Entries supplied =>

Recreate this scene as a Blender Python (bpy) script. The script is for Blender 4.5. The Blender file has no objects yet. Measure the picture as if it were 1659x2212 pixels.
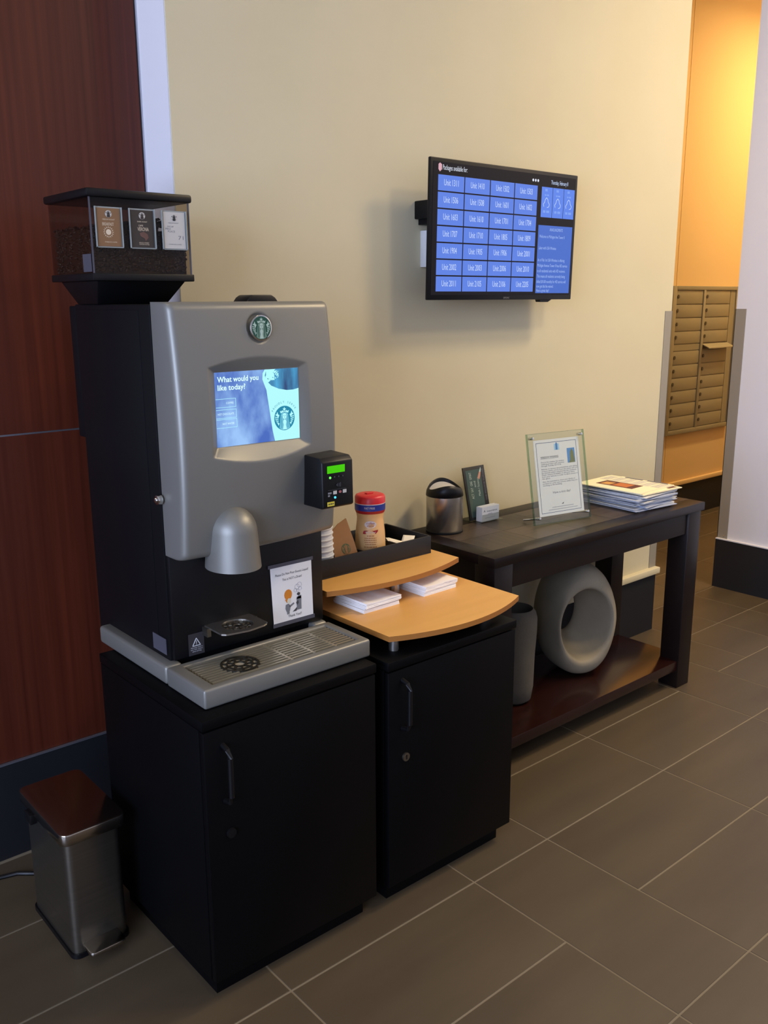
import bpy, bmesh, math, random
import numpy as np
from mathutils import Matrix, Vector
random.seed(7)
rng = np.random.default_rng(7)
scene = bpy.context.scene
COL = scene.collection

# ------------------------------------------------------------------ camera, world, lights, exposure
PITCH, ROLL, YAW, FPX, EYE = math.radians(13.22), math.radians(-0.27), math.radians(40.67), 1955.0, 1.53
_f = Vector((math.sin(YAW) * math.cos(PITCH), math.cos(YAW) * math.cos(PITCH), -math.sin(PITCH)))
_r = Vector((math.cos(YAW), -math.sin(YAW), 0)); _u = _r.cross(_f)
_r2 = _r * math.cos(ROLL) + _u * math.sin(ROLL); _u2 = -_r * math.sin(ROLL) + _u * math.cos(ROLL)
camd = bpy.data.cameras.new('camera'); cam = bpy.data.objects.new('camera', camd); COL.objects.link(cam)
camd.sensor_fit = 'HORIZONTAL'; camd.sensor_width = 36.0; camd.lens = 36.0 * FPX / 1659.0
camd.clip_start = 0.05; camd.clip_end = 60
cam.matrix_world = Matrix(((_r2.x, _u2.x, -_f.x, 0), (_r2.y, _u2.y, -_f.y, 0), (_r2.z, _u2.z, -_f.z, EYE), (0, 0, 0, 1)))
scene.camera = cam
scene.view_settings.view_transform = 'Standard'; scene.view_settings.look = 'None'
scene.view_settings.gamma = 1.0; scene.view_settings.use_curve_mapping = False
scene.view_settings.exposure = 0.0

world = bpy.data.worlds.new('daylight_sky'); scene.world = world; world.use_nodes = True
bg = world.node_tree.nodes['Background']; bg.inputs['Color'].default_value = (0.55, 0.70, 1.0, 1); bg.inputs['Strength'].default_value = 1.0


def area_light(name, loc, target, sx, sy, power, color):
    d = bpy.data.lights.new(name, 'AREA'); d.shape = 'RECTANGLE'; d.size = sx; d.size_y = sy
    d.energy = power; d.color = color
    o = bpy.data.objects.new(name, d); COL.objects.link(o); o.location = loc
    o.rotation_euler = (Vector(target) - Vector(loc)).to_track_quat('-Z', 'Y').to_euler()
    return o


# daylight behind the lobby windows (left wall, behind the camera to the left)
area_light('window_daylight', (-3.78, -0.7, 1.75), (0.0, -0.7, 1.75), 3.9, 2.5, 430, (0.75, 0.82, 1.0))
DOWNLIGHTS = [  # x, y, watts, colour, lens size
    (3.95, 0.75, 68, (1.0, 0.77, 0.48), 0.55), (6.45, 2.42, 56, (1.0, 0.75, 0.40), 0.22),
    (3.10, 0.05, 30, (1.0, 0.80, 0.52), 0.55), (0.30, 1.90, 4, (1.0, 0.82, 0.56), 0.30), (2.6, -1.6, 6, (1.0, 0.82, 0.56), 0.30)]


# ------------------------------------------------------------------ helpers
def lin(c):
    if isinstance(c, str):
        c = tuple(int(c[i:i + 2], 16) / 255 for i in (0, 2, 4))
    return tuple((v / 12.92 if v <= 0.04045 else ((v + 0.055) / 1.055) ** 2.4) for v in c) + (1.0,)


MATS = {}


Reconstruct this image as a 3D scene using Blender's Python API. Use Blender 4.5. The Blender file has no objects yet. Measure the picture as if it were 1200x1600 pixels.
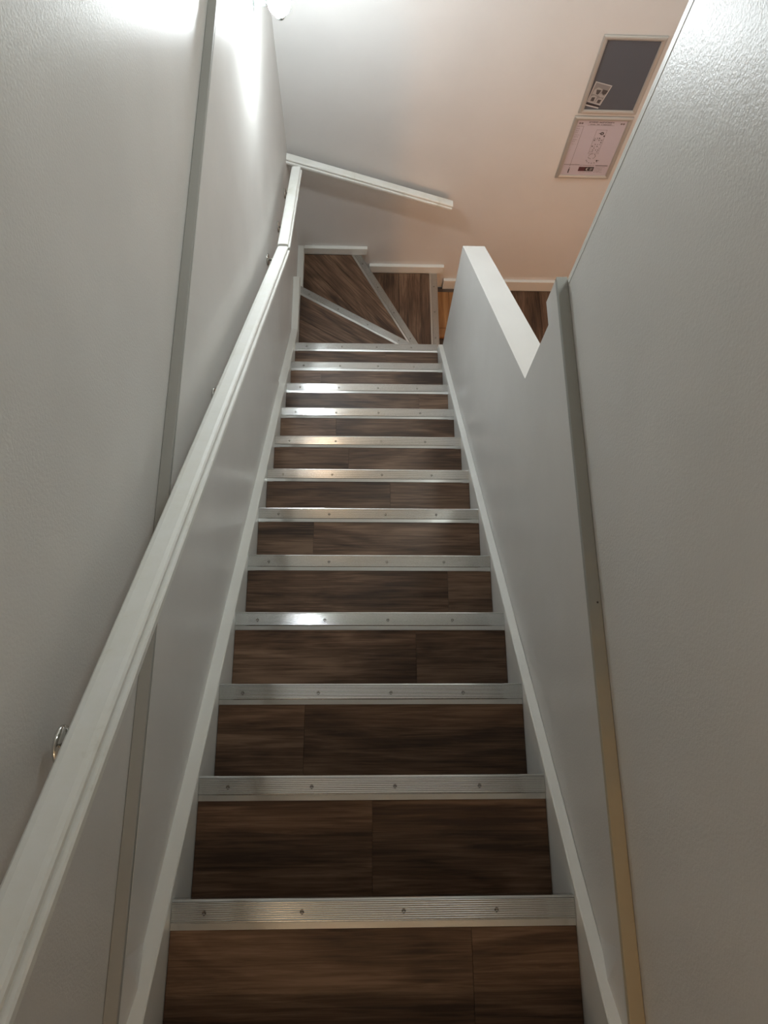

Your instructions =>
Leave the pictures out and print the records above exactly as they stand.

Complete output =>
Recreate this scene as a Blender Python (bpy) script. The script is for Blender 4.5. The Blender file has no objects yet. Measure the picture as if it were 1659x2212 pixels.
import bpy, bmesh, math, random
import numpy as np
from mathutils import Matrix, Vector
random.seed(7)
rng = np.random.default_rng(7)
scene = bpy.context.scene
COL = scene.collection

# ------------------------------------------------------------------ camera, world, lights, exposure
PITCH, ROLL, YAW, FPX, EYE = math.radians(13.22), math.radians(-0.27), math.radians(40.67), 1955.0, 1.53
_f = Vector((math.sin(YAW) * math.cos(PITCH), math.cos(YAW) * math.cos(PITCH), -math.sin(PITCH)))
_r = Vector((math.cos(YAW), -math.sin(YAW), 0)); _u = _r.cross(_f)
_r2 = _r * math.cos(ROLL) + _u * math.sin(ROLL); _u2 = -_r * math.sin(ROLL) + _u * math.cos(ROLL)
camd = bpy.data.cameras.new('camera'); cam = bpy.data.objects.new('camera', camd); COL.objects.link(cam)
camd.sensor_fit = 'HORIZONTAL'; camd.sensor_width = 36.0; camd.lens = 36.0 * FPX / 1659.0
camd.clip_start = 0.05; camd.clip_end = 60
cam.matrix_world = Matrix(((_r2.x, _u2.x, -_f.x, 0), (_r2.y, _u2.y, -_f.y, 0), (_r2.z, _u2.z, -_f.z, EYE), (0, 0, 0, 1)))
scene.camera = cam
scene.view_settings.view_transform = 'Standard'; scene.view_settings.look = 'None'
scene.view_settings.gamma = 1.0; scene.view_settings.use_curve_mapping = False
scene.view_settings.exposure = 0.0

world = bpy.data.worlds.new('daylight_sky'); scene.world = world; world.use_nodes = True
bg = world.node_tree.nodes['Background']; bg.inputs['Color'].default_value = (0.55, 0.70, 1.0, 1); bg.inputs['Strength'].default_value = 1.0


def area_light(name, loc, target, sx, sy, power, color):
    d = bpy.data.lights.new(name, 'AREA'); d.shape = 'RECTANGLE'; d.size = sx; d.size_y = sy
    d.energy = power; d.color = color
    o = bpy.data.objects.new(name, d); COL.objects.link(o); o.location = loc
    o.rotation_euler = (Vector(target) - Vector(loc)).to_track_quat('-Z', 'Y').to_euler()
    return o


# daylight behind the lobby windows (left wall, behind the camera to the left)
area_light('window_daylight', (-3.78, -0.7, 1.75), (0.0, -0.7, 1.75), 3.9, 2.5, 430, (0.75, 0.82, 1.0))
DOWNLIGHTS = [  # x, y, watts, colour, lens size
    (3.95, 0.75, 68, (1.0, 0.77, 0.48), 0.55), (6.45, 2.42, 56, (1.0, 0.75, 0.40), 0.22),
    (3.10, 0.05, 30, (1.0, 0.80, 0.52), 0.55), (0.30, 1.90, 4, (1.0, 0.82, 0.56), 0.30), (2.6, -1.6, 6, (1.0, 0.82, 0.56), 0.30)]


# ------------------------------------------------------------------ helpers
def lin(c):
    if isinstance(c, str):
        c = tuple(int(c[i:i + 2], 16) / 255 for i in (0, 2, 4))
    return tuple((v / 12.92 if v <= 0.04045 else ((v + 0.055) / 1.055) ** 2.4) for v in c) + (1.0,)


MATS = {}


Reconstruct this image as a 3D scene using Blender's Python API. Use Blender 4.5. The Blender file has no objects yet. Measure the picture as if it were 1200x1600 pixels.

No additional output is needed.